Eberron had really gotten my hopes up on that front, but then they went and never further developed or detailed those orcs. That was the element that I was most interested in to be honest, and nothing got done with it from what people have told me when I asked around about it. :(

I had been hoping for inspiration to use for my own orcs, but c'est la vie...

I know this is MONTHS behind, but I thought I'd plug a bit.

This being my homebrew, wherein:

Orcs are the single most enlightened and lawful race on the planet;
Halflings are prodigious, capitalistic little bastiges with lifespans over a millenium;
Gnomes are newcomers (at least in some eras of play);
Humans are actually descended from odd intermingled mostly-Orcs-with-Human-blood;
Elves are stigmatized highly because of an ancient wager their Patron god made with the Halflings Patron god;
Dwarves are nomadic farmers.

There are Drow, most of them are surfacer hating but a large number have become topsiders themselves and thus are integrating with the other races.

I don't think I've decided whether or not there are goblins, but I know that some parts of the world have 'civilized' Kobolds.

Anyway, that's it for this ramble.


So what sort of material will there be for goblins as player characters?

Paizo Employee Creative Director

Sir Raymond Vorenthal wrote:
So what sort of material will there be for goblins as player characters?

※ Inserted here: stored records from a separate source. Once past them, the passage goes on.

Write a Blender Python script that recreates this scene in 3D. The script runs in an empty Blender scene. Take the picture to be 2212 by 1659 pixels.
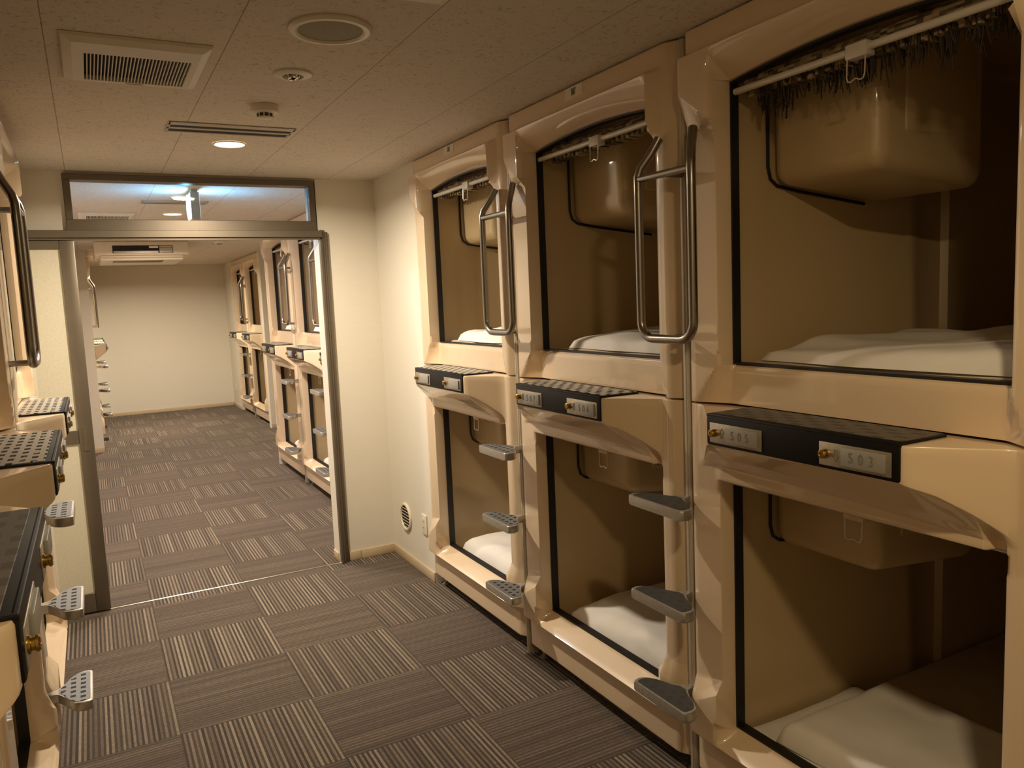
import bpy, bmesh, math, random
from mathutils import Vector, Matrix, noise
random.seed(7)
SC = bpy.context.scene
COL = SC.collection
PI = math.pi

# ------------------------------------------------------------------ helpers
def lerp(a, b, t): return a + (b - a) * t
def clamp(t): return 0.0 if t < 0 else 1.0 if t > 1 else t
def sstep(t):
    t = clamp(t); return t * t * (3 - 2 * t)
def pl(x, pts):
    """piecewise linear"""
    if x <= pts[0][0]: return pts[0][1]
    for (a, va), (b, vb) in zip(pts, pts[1:]):
        if x <= b: return va + (vb - va) * (x - a) / (b - a) if b > a else vb
    return pts[-1][1]

def link(o, parent=None):
    COL.objects.link(o)
    if parent is not None: o.parent = parent
    return o

def obj(name, bm, mat, parent=None, ang=35, kind=None, recalc=True):
    if recalc: bmesh.ops.recalc_face_normals(bm, faces=bm.faces)
    lim = math.radians(ang)
    for e in bm.edges:
        if len(e.link_faces) == 2:
            try: e.smooth = e.calc_face_angle() < lim
            except Exception: e.smooth = True
    for f in bm.faces: f.smooth = True
    me = bpy.data.meshes.new(name); bm.to_mesh(me); bm.free()
    for m in (mat if isinstance(mat, (list, tuple)) else [mat]): me.materials.append(m)
    o = bpy.data.objects.new(name, me); link(o, parent)
    if kind: o['kind'] = kind
    return o

def tag(o, label, cat, group=None):
    o['label'] = label; o['category'] = cat
    if group: o['group'] = group
    return o

def thing(name, label, cat, loc=(0, 0, 0), rz=0.0, group=None):
    o = bpy.data.objects.new(name, None); o.empty_display_size = .1; link(o)
    o.location = loc; o.rotation_euler = (0, 0, rz)
    return tag(o, label, cat, group)

def dup(root, loc, rz, label, group=None):
    r = root.copy(); COL.objects.link(r); r.location = loc; r.rotation_euler = (0, 0, rz)
    r['label'] = label
    if group: r['group'] = group
    for ch in list(root.children):
        c = ch.copy(); COL.objects.link(c); c.parent = r
        for g in list(ch.children):
            d = g.copy(); COL.objects.link(d); d.parent = c
    return r

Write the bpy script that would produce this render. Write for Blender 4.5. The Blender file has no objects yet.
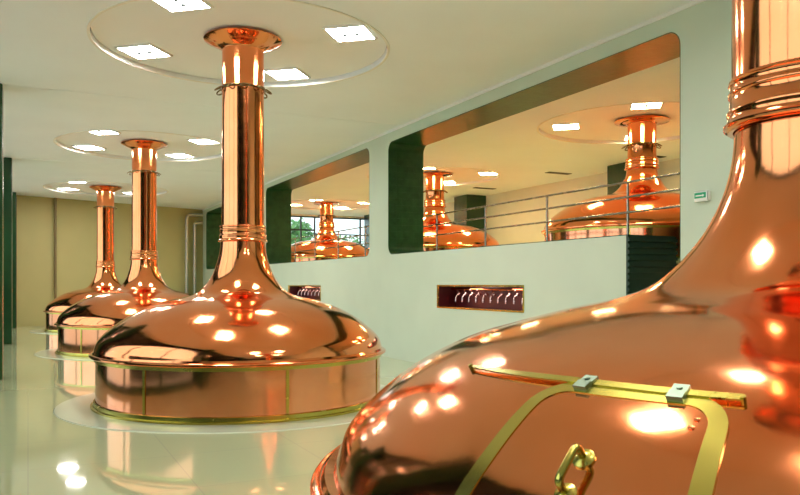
import bpy, bmesh, math, random
from mathutils import Vector, Matrix
random.seed(7)
S = bpy.context.scene
COL = S.collection
PI = math.pi
A = math.radians(26.38)                 # the hall runs 26 degrees left of the camera axis
CA, SA = math.cos(A), math.sin(A)
ROT = Matrix.Rotation(A, 4, 'Z')
def W(n, u, z=0.0):                     # hall frame (n across, u along) -> world
    return Vector((n*CA - u*SA, n*SA + u*CA, z))

# ------------------------------------------------------------------ helpers
def tag(o, label=None, cat=None, group=None, kind=None):
    if label: o['label'] = label
    if cat: o['category'] = cat
    if group: o['group'] = group
    if kind: o['kind'] = kind
    return o
def obj(name, bm, mat, parent=None, smooth=None, hall=False):
    if hall: bm.transform(ROT)
    bmesh.ops.recalc_face_normals(bm, faces=bm.faces)
    me = bpy.data.meshes.new(name); bm.to_mesh(me); bm.free()
    if isinstance(mat, (list, tuple)):
        for m in mat: me.materials.append(m)
    else: me.materials.append(mat)
    if smooth:
        for p in me.polygons: p.use_smooth = True
        me.set_sharp_from_angle(angle=math.radians(smooth))
    o = bpy.data.objects.new(name, me); COL.objects.link(o)
    if parent: o.parent = parent
    return o
def struct(name, bm, mat, smooth=None, hall=True, parent=None):
    o = obj(name, bm, mat, parent, smooth, hall)
    if not parent: o['kind'] = 'structure'
    return o
def thing(name, label, cat, loc=(0,0,0), rz=0.0, group=None):
    o = bpy.data.objects.new(name, None); COL.objects.link(o)
    o.location = loc; o.rotation_euler = (0,0,rz); o.empty_display_size = .2
    return tag(o, label, cat, group)
def copy_tree(o, parent=None):
    c = o.copy(); COL.objects.link(c)
    if parent: c.parent = parent
    for ch in list(o.children): copy_tree(ch, c)
    return c
def B(): return bmesh.new()
def box(bm, x0,x1,y0,y1,z0,z1):
    v = [bm.verts.new((x,y,z)) for z in (z0,z1) for y in (y0,y1) for x in (x0,x1)]
    for f in ((0,1,3,2),(4,5,7,6),(0,1,5,4),(2,3,7,6),(0,2,6,4),(1,3,7,5)):
        bm.faces.new([v[i] for i in f])
    return v
def bevel(bm, w, seg=2):
    bmesh.ops.bevel(bm, geom=list(bm.edges), offset=w, segments=seg, affect='EDGES', profile=.5)
def lathe(bm, prof, seg=96, cx=0, cy=0, closed=False):
    rings = []
    for r, z in prof:
        if r < 1e-5: rings.append([bm.verts.new((cx,cy,z))])
        else: rings.append([bm.verts.new((cx+r*math.cos(2*PI*i/seg), cy+r*math.sin(2*PI*i/seg), z)) for i in range(seg)])
    pairs = list(zip(rings, rings[1:])) + ([(rings[-1], rings[0])] if closed else [])
    for a, b in pairs:
        for i in range(seg):
            j = (i+1) % seg
            if len(a) == 1 and len(b) == 1: continue
            if len(a) == 1: bm.faces.new((a[0], b[j], b[i]))
            elif len(b) == 1: bm.faces.new((a[i], a[j], b[0]))
            else: bm.faces.new((a[i], a[j], b[j], b[i]))
def tube(bm, pts, r, seg=10, closed=False, caps=True):
    pts = [Vector(p) for p in pts]; n = len(pts); rings = []
    t0 = (pts[1]-pts[0]).normalized()
    up = Vector((0,0,1)) if abs(t0.z) < .9 else Vector((1,0,0))
    nrm = t0.cross(up).normalized()
    for i, p in enumerate(pts):
        if closed: t = (pts[(i+1)%n]-pts[i-1]).normalized()
        else: t = (pts[min(i+1,n-1)]-pts[max(i-1,0)]).normalized()
        nrm = (nrm - t*nrm.dot(t)).normalized(); bi = t.cross(nrm)
        rr = r[i] if isinstance(r, (list,tuple)) else r
        rings.append([bm.verts.new(p + nrm*rr*math.cos(2*PI*k/seg) + bi*rr*math.sin(2*PI*k/seg)) for k in range(seg)])
    rng = range(n) if closed else range(n-1)
    for i in rng:
        a, b = rings[i], rings[(i+1)%n]
        for k in range(seg):
            bm.faces.new((a[k], a[(k+1)%seg], b[(k+1)%seg], b[k]))
    if not closed and caps:
        bm.faces.new(rings[0]); bm.faces.new(rings[-1])
def torus(bm, R, z, r, seg=72, cs=8, sx=1.0):
    lathe(bm, [(R + sx*r*math.cos(2*PI*k/cs), z + r*math.sin(2*PI*k/cs)) for k in range(cs)], seg, closed=True)
def catmull(P, sub=6):
    out = []
    for i in range(len(P)-1):
        p0 = P[max(i-1,0)]; p1 = P[i]; p2 = P[i+1]; p3 = P[min(i+2,len(P)-1)]
        for k in range(sub):
            t = k/sub
            out.append(tuple(.5*((2*b) + (-a+c)*t + (2*a-5*b+4*c-d)*t*t + (-a+3*b-3*c+d)*t**3) for a,b,c,d in zip(p0,p1,p2,p3)))
    out.append(tuple(P[-1]))
    return out
def rrect(u0,u1,z0,z1, r, seg=6):
    pts = []
    for cx, cz, a0 in ((u1-r,z1-r,0),(u0+r,z1-r,90),(u0+r,z0+r,180),(u1-r,z0+r,270)):
        for k in range(seg+1):
            a = math.radians(a0 + 90*k/seg); pts.append((cx+r*math.cos(a), cz+r*math.sin(a)))
    return pts
def plate(bm, outer, holes, to3, d0, d1):
    """flat plate with holes: to3(a,b,d) maps the outline; d0/d1 are its two faces"""
    t = bmesh.new(); loops = []
    for L in [outer]+holes:
        vs = [t.verts.new((a,b,0)) for a,b in L]
        loops.append(vs)
        for i in range(len(vs)): t.edges.new((vs[i], vs[(i+1)%len(vs)]))
    bmesh.ops.triangle_fill(t, use_beauty=True, use_dissolve=False, edges=list(t.edges), normal=(0,0,1))
    t.verts.index_update()
    co = [(v.co.x, v.co.y) for v in t.verts]
    fr = [bm.verts.new(to3(a,b,d0)) for a,b in co]; bk = [bm.verts.new(to3(a,b,d1)) for a,b in co]
    for f in t.faces:
        ix = [v.index for v in f.verts]
        bm.faces.new([fr[i] for i in ix]); bm.faces.new([bk[i] for i in reversed(ix)])
    for vs in loops:
        ix = [v.index for v in vs]
        for i in range(len(ix)):
            a, b = ix[i], ix[(i+1)%len(ix)]
            bm.faces.new((fr[a], fr[b], bk[b], bk[a]))
    t.free()

# ------------------------------------------------------------------ materials
def mat(name, color, rough=.5, metal=0.0, spec=.5, coat=0.0):
    m = bpy.data.materials.new(name); m.use_nodes = True
    b = m.node_tree.nodes['Principled BSDF']
    b.inputs['Base Color'].default_value = (*color, 1); b.inputs['Roughness'].default_value = rough
    b.inputs['Metallic'].default_value = metal; b.inputs['Specular IOR Level'].default_value = spec
    b.inputs['Coat Weight'].default_value = coat
    return m, m.node_tree, b
def noise(nt, scale, detail=3, vec=None, rough=.5):
    n = nt.nodes.new('ShaderNodeTexNoise'); n.inputs['Scale'].default_value = scale; n.inputs['Detail'].default_value = detail
    n.inputs['Roughness'].default_value = rough
    if vec is None:
        tc = nt.nodes.new('ShaderNodeTexCoord'); vec = tc.outputs['Object']
    nt.links.new(vec, n.inputs['Vector']); return n
def ramp(nt, fac, stops):
    r = nt.nodes.new('ShaderNodeValToRGB'); nt.links.new(fac, r.inputs['Fac'])
    e = r.color_ramp.elements
    while len(e) < len(stops): e.new(.5)
    for el, (p, c) in zip(e, stops): el.position = p; el.color = (*c, 1)
    return r
def maprange(nt, val, a, b):
    m = nt.nodes.new('ShaderNodeMapRange'); nt.links.new(val, m.inputs['Value'])
    m.inputs['To Min'].default_value = a; m.inputs['To Max'].default_value = b; return m
def bump(nt, b, h, strength, dist):
    n = nt.nodes.new('ShaderNodeBump'); n.inputs['Strength'].default_value = strength; n.inputs['Distance'].default_value = dist
    nt.links.new(h, n.inputs['Height']); nt.links.new(n.outputs['Normal'], b.inputs['Normal'])
def metal(name, c1, c2, r0, r1, wav=.15, ws=3.0, dist=.004):
    m, nt, b = mat(name, c1, .2, 1.0)
    n = noise(nt, 2.2, 4); cr = ramp(nt, n.outputs['Fac'], [(.3, c1), (.7, c2)])
    nt.links.new(cr.outputs['Color'], b.inputs['Base Color'])
    n2 = noise(nt, 7, 5); mr = maprange(nt, n2.outputs['Fac'], r0, r1); nt.links.new(mr.outputs['Result'], b.inputs['Roughness'])
    n3 = noise(nt, ws, 2); n4 = noise(nt, ws*6, 3)
    ma = nt.nodes.new('ShaderNodeMath'); ma.operation = 'MULTIPLY_ADD'; ma.inputs[1].default_value = .10
    nt.links.new(n4.outputs['Fac'], ma.inputs[0]); nt.links.new(n3.outputs['Fac'], ma.inputs[2])
    bump(nt, b, ma.outputs[0], wav, dist)
    return m
def paint(name, c, var=.04, rough=.6, spec=.3):
    m, nt, b = mat(name, c, rough, spec=spec)
    n = noise(nt, .8, 4)
    cr = ramp(nt, n.outputs['Fac'], [(.3, tuple(x*(1-var) for x in c)), (.7, tuple(min(1,x*(1+var)) for x in c))])
    nt.links.new(cr.outputs['Color'], b.inputs['Base Color'])
    n2 = noise(nt, 90, 2); bump(nt, b, n2.outputs['Fac'], .05, .002)
    return m

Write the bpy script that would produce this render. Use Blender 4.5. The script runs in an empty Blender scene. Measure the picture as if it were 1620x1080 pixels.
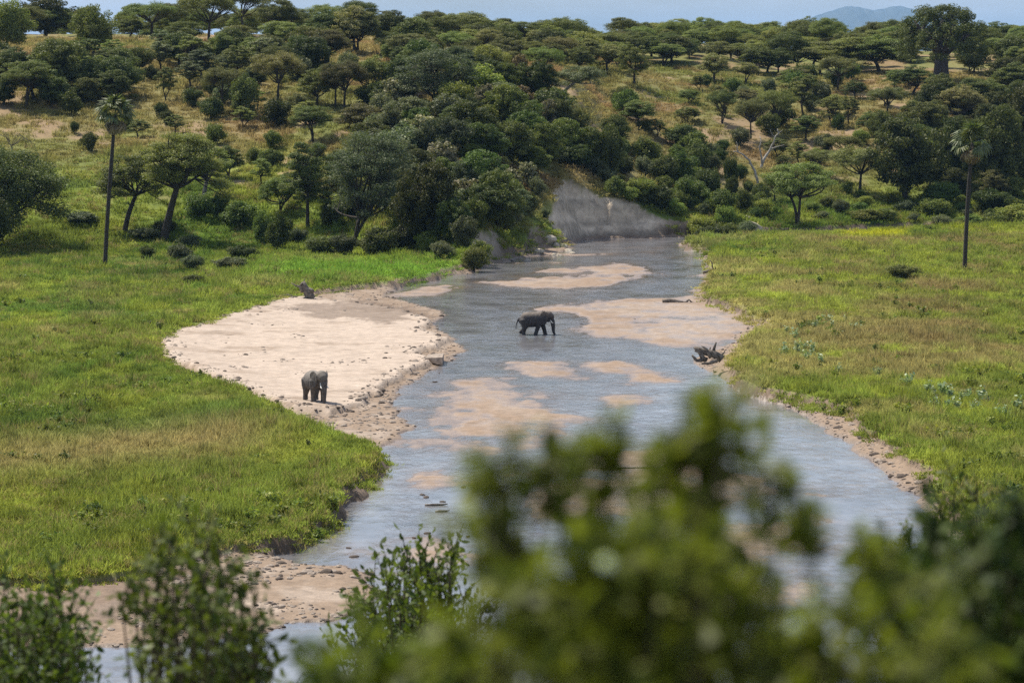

Some feats, some new spells, a few magic items, some new subdomains, some traits, and two pages of coaching on how playing a PC goblin isn't a license to play a disruptive neutral evil cooperation destroyer. :-P

Silver Crusade

Pathfinder Adventure Path Subscriber
James Jacobs wrote:
two pages of coaching on how playing a PC goblin isn't a license to play a disruptive neutral evil cooperation destroyer. :-P

Pure comedy gold there, James.


Sooo... Any chance we get a stat mods total that is positive instead of neutral as it is now for goblins? Although the +4 dex bonus, +4 stealth bonus for being small and +4 stealth bonus for being a goblinoid are awesome!

Honestly. A goblin rogue will NEVER be seen!

Sovereign Court

Decorus wrote:
your best friend rolled in tar and fireworks then mounted on a cart?

I actually took the Weapon Focus feat for this!


Gorbacz wrote:
James Jacobs wrote:
two pages of coaching on how playing a PC goblin isn't a license to play a disruptive neutral evil cooperation destroyer. :-P
Pure comedy gold there, James.

Funny, I just had a campaign like that. My group is really looking forward to this book. We love the goblins in pathfinder!